The exercise: Quote, with no changes, the lines that run from the top of the material to the line with "PI = math.pi", both included.
##### Recorded data #####
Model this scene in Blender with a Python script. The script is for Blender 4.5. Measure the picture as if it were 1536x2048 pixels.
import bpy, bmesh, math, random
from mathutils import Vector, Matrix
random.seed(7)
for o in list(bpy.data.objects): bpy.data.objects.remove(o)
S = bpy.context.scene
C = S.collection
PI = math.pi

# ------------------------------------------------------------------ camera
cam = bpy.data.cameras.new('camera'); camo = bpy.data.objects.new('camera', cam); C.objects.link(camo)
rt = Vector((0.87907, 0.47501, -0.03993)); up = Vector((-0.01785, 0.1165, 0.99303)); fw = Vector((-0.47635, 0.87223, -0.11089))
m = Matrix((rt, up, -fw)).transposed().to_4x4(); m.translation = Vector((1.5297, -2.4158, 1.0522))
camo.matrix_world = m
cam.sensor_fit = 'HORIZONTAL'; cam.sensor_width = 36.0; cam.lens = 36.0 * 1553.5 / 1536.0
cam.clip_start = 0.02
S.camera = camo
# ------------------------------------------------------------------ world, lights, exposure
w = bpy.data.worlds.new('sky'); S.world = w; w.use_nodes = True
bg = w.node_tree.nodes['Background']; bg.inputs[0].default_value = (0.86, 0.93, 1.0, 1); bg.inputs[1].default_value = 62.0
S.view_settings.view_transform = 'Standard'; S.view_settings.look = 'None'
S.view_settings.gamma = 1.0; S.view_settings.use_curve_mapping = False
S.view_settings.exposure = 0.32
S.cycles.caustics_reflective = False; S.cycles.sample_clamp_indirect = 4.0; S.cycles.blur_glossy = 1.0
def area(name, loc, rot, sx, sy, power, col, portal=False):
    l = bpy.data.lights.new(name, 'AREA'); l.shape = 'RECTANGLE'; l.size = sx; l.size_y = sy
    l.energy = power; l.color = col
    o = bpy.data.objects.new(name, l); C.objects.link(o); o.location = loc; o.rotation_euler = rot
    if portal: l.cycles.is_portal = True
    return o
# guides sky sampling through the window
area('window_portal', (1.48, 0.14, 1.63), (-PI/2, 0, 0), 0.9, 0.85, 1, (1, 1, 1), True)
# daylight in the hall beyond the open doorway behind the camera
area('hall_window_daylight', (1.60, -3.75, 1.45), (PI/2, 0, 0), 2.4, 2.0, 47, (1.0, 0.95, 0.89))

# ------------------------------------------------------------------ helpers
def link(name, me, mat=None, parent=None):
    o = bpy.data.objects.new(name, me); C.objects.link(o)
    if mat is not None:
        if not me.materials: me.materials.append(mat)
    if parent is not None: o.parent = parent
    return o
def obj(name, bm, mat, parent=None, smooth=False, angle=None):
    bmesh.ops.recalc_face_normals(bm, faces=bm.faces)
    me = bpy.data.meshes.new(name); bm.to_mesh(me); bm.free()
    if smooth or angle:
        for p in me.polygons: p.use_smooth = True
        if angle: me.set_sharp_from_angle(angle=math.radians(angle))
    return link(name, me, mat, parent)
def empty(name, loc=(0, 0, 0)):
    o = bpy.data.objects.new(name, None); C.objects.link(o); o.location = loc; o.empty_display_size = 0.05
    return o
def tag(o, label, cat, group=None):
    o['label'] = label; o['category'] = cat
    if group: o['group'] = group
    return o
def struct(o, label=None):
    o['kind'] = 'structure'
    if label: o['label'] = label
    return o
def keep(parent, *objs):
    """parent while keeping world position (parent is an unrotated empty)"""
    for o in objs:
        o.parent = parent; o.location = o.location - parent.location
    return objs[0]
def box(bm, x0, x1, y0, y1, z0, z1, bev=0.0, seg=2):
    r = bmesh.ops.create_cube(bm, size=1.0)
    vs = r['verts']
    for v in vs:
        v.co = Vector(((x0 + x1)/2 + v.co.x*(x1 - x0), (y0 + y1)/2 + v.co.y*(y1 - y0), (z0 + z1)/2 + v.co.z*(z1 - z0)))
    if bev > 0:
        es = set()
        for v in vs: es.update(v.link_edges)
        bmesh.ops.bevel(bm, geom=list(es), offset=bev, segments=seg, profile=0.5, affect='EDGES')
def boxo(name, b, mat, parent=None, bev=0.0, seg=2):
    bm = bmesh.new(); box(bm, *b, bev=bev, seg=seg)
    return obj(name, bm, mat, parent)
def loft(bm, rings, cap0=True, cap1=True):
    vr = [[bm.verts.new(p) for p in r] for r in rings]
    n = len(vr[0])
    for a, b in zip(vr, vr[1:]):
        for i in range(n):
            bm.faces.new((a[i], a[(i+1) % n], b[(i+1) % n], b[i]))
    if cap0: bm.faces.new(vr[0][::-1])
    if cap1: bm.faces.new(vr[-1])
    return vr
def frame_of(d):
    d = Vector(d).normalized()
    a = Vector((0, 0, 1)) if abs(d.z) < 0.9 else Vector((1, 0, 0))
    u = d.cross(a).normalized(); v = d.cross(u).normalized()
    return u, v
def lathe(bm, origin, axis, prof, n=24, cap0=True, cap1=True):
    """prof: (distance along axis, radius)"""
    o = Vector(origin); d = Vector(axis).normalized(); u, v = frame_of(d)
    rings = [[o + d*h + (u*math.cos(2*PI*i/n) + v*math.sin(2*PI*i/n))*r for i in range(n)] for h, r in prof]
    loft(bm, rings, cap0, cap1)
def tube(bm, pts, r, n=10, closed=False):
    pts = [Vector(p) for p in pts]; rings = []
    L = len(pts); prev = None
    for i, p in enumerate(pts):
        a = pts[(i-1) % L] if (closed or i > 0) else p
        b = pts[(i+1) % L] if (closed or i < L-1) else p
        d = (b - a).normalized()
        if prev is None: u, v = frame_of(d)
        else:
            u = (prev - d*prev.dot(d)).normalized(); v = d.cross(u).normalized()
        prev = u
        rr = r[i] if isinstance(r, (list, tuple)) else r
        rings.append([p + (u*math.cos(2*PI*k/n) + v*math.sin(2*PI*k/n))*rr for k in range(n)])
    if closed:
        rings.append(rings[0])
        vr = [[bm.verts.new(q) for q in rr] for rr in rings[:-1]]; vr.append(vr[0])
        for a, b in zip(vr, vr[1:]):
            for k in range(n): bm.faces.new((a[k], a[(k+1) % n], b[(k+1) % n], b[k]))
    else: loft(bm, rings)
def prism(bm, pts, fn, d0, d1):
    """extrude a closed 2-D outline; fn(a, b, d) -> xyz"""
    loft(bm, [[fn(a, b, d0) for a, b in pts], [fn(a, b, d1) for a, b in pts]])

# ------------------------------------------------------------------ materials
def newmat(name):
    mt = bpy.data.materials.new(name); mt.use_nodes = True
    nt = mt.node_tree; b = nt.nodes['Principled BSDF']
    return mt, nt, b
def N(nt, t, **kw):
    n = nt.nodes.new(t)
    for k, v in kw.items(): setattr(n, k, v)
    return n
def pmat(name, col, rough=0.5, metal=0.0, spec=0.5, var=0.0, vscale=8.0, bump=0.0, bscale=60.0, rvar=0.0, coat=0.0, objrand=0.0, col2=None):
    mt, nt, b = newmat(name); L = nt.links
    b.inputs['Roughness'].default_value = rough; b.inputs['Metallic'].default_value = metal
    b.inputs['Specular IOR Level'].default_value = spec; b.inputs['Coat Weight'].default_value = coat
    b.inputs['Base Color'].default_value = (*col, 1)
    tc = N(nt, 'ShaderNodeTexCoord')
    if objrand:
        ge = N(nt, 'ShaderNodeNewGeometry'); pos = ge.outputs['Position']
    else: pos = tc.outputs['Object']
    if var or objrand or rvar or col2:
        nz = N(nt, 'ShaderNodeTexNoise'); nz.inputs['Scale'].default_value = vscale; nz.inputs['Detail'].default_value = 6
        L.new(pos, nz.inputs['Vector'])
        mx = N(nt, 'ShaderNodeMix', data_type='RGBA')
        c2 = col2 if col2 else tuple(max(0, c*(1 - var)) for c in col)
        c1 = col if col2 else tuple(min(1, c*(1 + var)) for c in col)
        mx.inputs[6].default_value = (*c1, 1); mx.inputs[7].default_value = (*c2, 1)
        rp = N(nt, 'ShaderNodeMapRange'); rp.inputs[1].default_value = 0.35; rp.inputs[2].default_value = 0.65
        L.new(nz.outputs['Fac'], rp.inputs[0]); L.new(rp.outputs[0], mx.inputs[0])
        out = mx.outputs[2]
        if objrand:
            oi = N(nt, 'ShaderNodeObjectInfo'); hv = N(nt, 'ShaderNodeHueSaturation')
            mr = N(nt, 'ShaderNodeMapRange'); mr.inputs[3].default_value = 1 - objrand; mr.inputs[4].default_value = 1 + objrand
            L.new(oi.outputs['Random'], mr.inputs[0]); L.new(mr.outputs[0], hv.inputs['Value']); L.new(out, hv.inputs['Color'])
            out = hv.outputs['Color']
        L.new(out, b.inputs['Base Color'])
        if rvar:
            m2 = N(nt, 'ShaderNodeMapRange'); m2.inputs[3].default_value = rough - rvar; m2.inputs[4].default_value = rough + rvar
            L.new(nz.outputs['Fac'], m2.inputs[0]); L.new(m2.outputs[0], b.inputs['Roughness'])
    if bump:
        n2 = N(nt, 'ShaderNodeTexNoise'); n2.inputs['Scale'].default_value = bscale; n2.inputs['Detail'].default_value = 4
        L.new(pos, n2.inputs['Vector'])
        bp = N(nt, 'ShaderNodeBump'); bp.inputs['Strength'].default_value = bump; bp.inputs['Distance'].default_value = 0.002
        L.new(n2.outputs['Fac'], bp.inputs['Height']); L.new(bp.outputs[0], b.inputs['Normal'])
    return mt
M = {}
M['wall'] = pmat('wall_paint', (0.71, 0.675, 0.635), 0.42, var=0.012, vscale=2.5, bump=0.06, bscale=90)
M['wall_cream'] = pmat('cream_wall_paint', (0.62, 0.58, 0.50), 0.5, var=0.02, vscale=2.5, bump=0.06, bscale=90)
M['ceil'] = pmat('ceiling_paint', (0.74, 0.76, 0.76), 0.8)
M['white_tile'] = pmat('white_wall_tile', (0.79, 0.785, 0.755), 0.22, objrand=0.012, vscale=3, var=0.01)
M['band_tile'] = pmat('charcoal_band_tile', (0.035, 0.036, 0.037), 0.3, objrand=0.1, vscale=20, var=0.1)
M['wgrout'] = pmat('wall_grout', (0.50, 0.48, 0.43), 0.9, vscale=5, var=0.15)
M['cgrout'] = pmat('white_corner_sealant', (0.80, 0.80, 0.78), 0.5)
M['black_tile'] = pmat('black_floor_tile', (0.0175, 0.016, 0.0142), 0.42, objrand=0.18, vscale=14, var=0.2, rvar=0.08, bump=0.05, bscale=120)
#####
Output of the task:
Model this scene in Blender with a Python script. The script is for Blender 4.5. Measure the picture as if it were 1536x2048 pixels.
import bpy, bmesh, math, random
from mathutils import Vector, Matrix
random.seed(7)
for o in list(bpy.data.objects): bpy.data.objects.remove(o)
S = bpy.context.scene
C = S.collection
PI = math.pi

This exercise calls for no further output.